Courses set in bold are taught in the current semester, 2022/2023 spring.
AN22008BA; AN28004BA; AN3202OMA
Modern British Literature and Culture 1
The purpose of this seminar is to introduce students to some aspects of 20th- and 21st-century British literature and culture. Since the fundamental cultural institutions are dealt with in a following course in the second term, besides discussing classic literary and filmic texts from a cultural studies point of view, the course will focus on investigating issues like Englishness, colonisation, gender, the impact of the two world wars, the mid-war period and the 1950s in culture.
AN22009BA/AN5200OMA
Modern British Literature and Culture 2
The purpose of this seminar course is to introduce students to some aspects and features of 20th-century British literature and culture. Since the fundamental cultural institutions are dealt with in a previous course, in the second term, besides discussing classic twentieth-century literary texts from a cultural studies point of view, the course will focus on investigating issues like the 60s, Thatcherism and the 1980s, postmodernism, multiculturalism, and heritage culture.
AN10000BA
Essay Writing and Research
Primarily the course aims at assisting students with research methodology and improving on writing skills with special focus on academic writing i. e. the production of essays and/or research papers. Students will get acquainted with the basic research skills such as the efficient utilisation of library facilities, search engines, electronic databases, error-free employment of the MLA style. The seminar also targets at getting students familiar and secure with the employment of the appropriate structure of an essay: how to formulate your thesis statement, the coherence of argumentation, the proper manner of citing your primary and secondary sources, how to integrate quotes into the body of your text, the essence of a good conclusion, and finally the common (thematic and stylistic) blunders one should avoid.
AN32005BA
Reading and Playing Video Games (together with dr. Zsófia Orosz-Réti)
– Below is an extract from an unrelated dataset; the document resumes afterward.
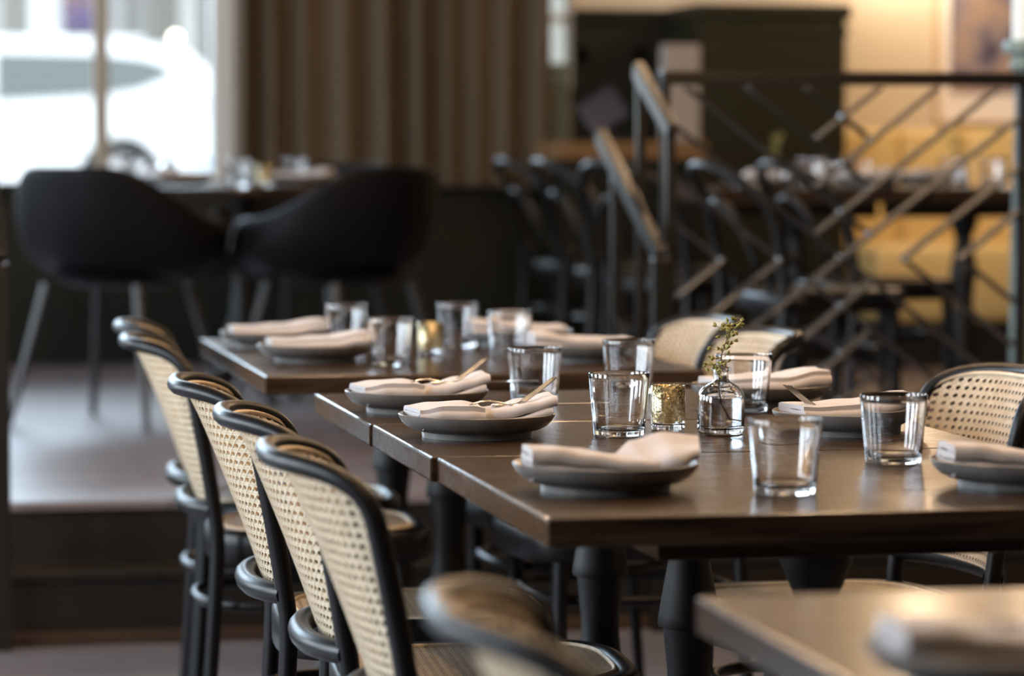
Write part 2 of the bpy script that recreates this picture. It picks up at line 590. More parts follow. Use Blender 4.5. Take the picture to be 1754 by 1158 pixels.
# white car, side on, its tail to the right
CY, CX = 30.0, 3.21
car = thing('car', (CX, CY, 0.54))
tag(car, 'white car parked across the street, seen side-on through the far window', 'car')
prof = [(0.00, 0.42), (-0.02, 0.62), (-0.03, 0.80), (-0.06, 1.02), (-0.16, 1.18), (-0.30, 1.36), (-0.42, 1.47), (-0.62, 1.525), (-1.2, 1.565), (-2.0, 1.575), (-2.6, 1.55),
        (-3.0, 1.46), (-3.55, 1.14), (-3.7, 1.08), (-4.3, 0.98), (-4.55, 0.84), (-4.6, 0.62), (-4.58, 0.36), (-4.35, 0.26)]
def arch(cx, r, z=0.34):
    return [(cx + r * math.cos(a), z + r * math.sin(a)) for a in [math.radians(d) for d in (195, 165, 140, 115, 90, 65, 40, 15, -15)]]
prof += arch(-3.72, 0.39) + [(-3.2, 0.22), (-1.6, 0.22)] + arch(-1.02, 0.39) + [(-0.5, 0.26), (-0.15, 0.30)]
b = MB()
Wd = 0.90
rg = []
for y, sx in [(-Wd, 0.985), (-Wd + 0.04, 1.0), (Wd - 0.04, 1.0), (Wd, 0.985)]:
    ring = []
    for x, z in prof:
        tuck = max(0, (z - 1.05)) * 0.26
        yy = y * (1 - tuck / Wd)
        ring.append((-2.3 + (x + 2.3) * sx, yy, 0.9 + (z - 0.9) * sx))
    rg.append(ring)
b.rings(rg)
bo = b.build('body', M['car_paint'], car, angle=50)
def side_panel(name, pts, m, parent, off=0.012):
    q = MB()
    r0, r1 = [], []
    for x, z in pts:
        y = -Wd * (1 - max(0, z - 1.05) * 0.26 / Wd)
        r0.append((x, y - off, z))
        r1.append((x, y + 0.03, z))
    q.rings([r0, r1])
    return q.build(name, m, parent, smooth=False)
side_panel('rear_quarter_window', [(-0.55, 1.28), (-0.66, 1.35), (-0.82, 1.40), (-1.15, 1.435), (-1.15, 1.10), (-0.86, 1.15), (-0.66, 1.23)], M['car_glass'], car)
side_panel('rear_door_window', [(-1.20, 1.44), (-2.12, 1.455), (-2.12, 1.045), (-1.20, 1.095)], M['car_glass'], car)
side_panel('front_door_window', [(-2.17, 1.455), (-2.55, 1.44), (-2.95, 1.34), (-3.3, 1.12), (-3.3, 1.04), (-2.17, 1.04)], M['car_glass'], car)
side_panel('tail_light', [(-0.10, 1.02), (-0.28, 1.08), (-0.34, 1.0), (-0.12, 0.88)], M['alloy'], car)
side_panel('bumper_reflection', [(-0.02, 0.50), (-0.42, 0.54), (-0.48, 0.47), (-0.03, 0.42)], M['blue_reflection'], car)  # blue reflection on the bumper, painted as a coloured panel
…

The course is intended as a theoretical and practical introduction to the analysis of video games from a cultural studies perspective. Its objectives are threefold. First, it aims to make students acquainted with the vocabulary, methodology, theoretical foundations and primary research foci of ludology and game studies. Second, by exploring the intersections between old and new media – films and video games, non-linear texts and interactive films –, it intends to position the medium of video games within the broader field of cultural production, outlining its possible links to other media. Third, through the “close reading” of a few selected video games, the course seeks to demonstrate how the analysis of video games may contribute to and may be pursued within the broader field of cultural studies. By the end of the course, students should be in possession of a solid theoretical toolkit to think critically about video games within the field of cultural studies.
AN10003BA, AN18003BA, AN1002OMA
Skills Development: Writing and Composition
This course introduces the student to the skills and formats of academic writing in English, leading to the types of writing expected of university students. Students practice a variety of writing formats primarily in exposition, argumentation, and critical analysis, including the following 3 pieces of writing: descriptive, comparative and argumentative essays.The second part of the course will cover research skills and writing supported by research, as well as documentation and the MLA format. Students will practice techniques of invention, organization, and revision, and will undertake such composing activities as topic selection and development, audience analysis, organization and development of ideas in short essays, grammar, spelling, and mechanics in writing. The coursework relies heavily on cooperation between students, therefore peer-review will be required and its quality will also be assessed.
AN20112BA
Poetry in Translation
This course is designed to develop students’ skills in discussing, analyzing, and assessing the quality of poems in translation. These include 1. identifying genre and form; 2. metrical analysis; 3. stylistic analysis (identifying register and vocabulary); 4. identifying grammatical structures; 5. comparing different translations of the same poem; 6. comparing translations with the translator’s own poetry. Apart from discussing English and American poetry in Hungarian translation and Hungarian poetry in English translation, the course will also cover some critical texts about the general questions of translating poetry, such as the translatability of poetry, the techniques of bridging the gap between the source language and the target language, the difference between literary translation and calque, and translation as a part of culture. The language of the course is partly English, partly Hungarian.